Second Meditation starts with the notion that the only thing one can be sure of is that there is no certainty. Descartes further concludes that even being deceived, he still is because while he believes in being something, no one can convince him of being nothing. Hence the phrase “I am, I exist,” is true insofar as it is accepted by the mind. Descartes then tries to understand what exactly he is, discovering that “man” is too complex of a concept to elaborate on. He still denies his body’s existence, allowing for the evil spirit to create this illusion, and concludes that thinking is the only thing there strictly is; thus, he is a thinking thing. That is “a thing that doubts, understands, affirms, denies, is willing, is unwilling, and also imagines and has sensory perceptions”. All of this, according to Descartes, can be applied to him.

Descartes then turns to the consideration of things that are understood to be the most conceivable – that is, bodies. He talks about a piece of wax that was changing its properties by being in the open fire while Descartes was composing the text. Everything in this piece of wax that could be sensed changed; however, the wax remained the same as it was. What the eyes perceive comes only from the faculty of judgment inherent in the mind. Thus, wax perception is a case of purely mental scrutiny that may be either imperfect or quite clear depending on the degree of concentration on the parts of the body.

Additionally, Descartes suggests that if a piece of wax exists, because it is visible, his existence is more clearly revealed – if only from how Descartes is aware of the wax. Nothing can contribute to the perception of the body without simultaneously revealing even more the nature of the human mind. The conclusion that Descartes has arrived at is that if the bodies are perceived only by the intellect, by understanding – not by touch or observation – then nothing can be perceived more easily and more evidently than one’s mind.

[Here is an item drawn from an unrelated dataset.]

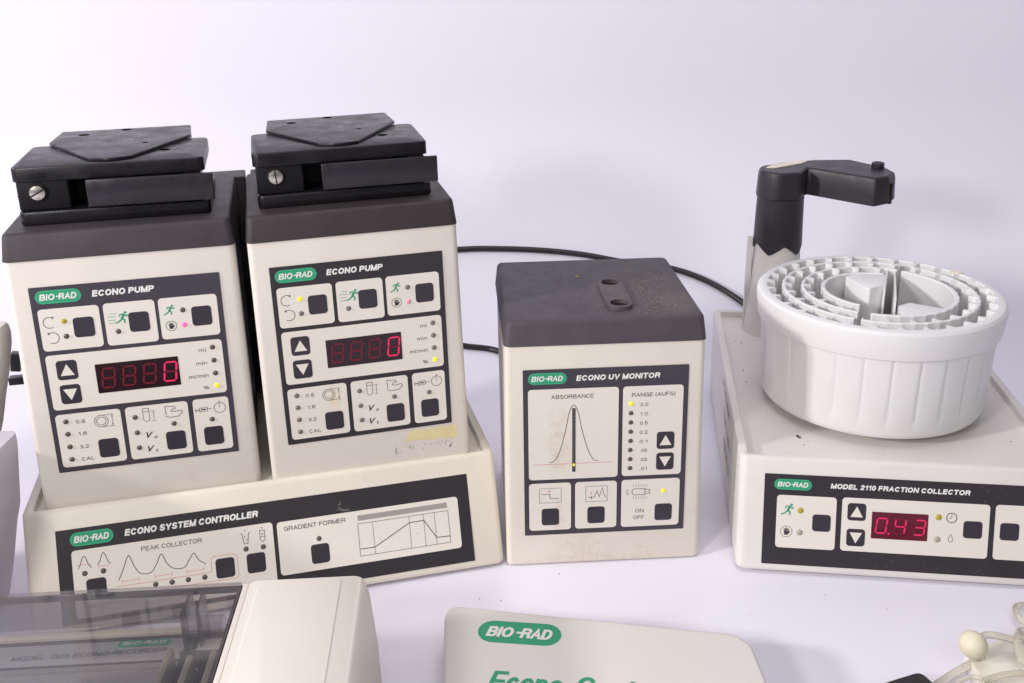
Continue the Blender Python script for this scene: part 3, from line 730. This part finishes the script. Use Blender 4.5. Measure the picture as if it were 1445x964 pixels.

As to why it all is essential to comprehend, these meditations might be the key to resolving one’s struggles related to self-esteem. Many people, at one point or another, start to question their self-worth. Descartes, through his ponderings, concludes that nothing in the world is more integral than a human being’s mind and its consequent ability to perceive. When one of the greatest philosophers ever lived points indirectly at one’s fundamental nature, it is hard not to believe and may fill someone up with a sense of purpose.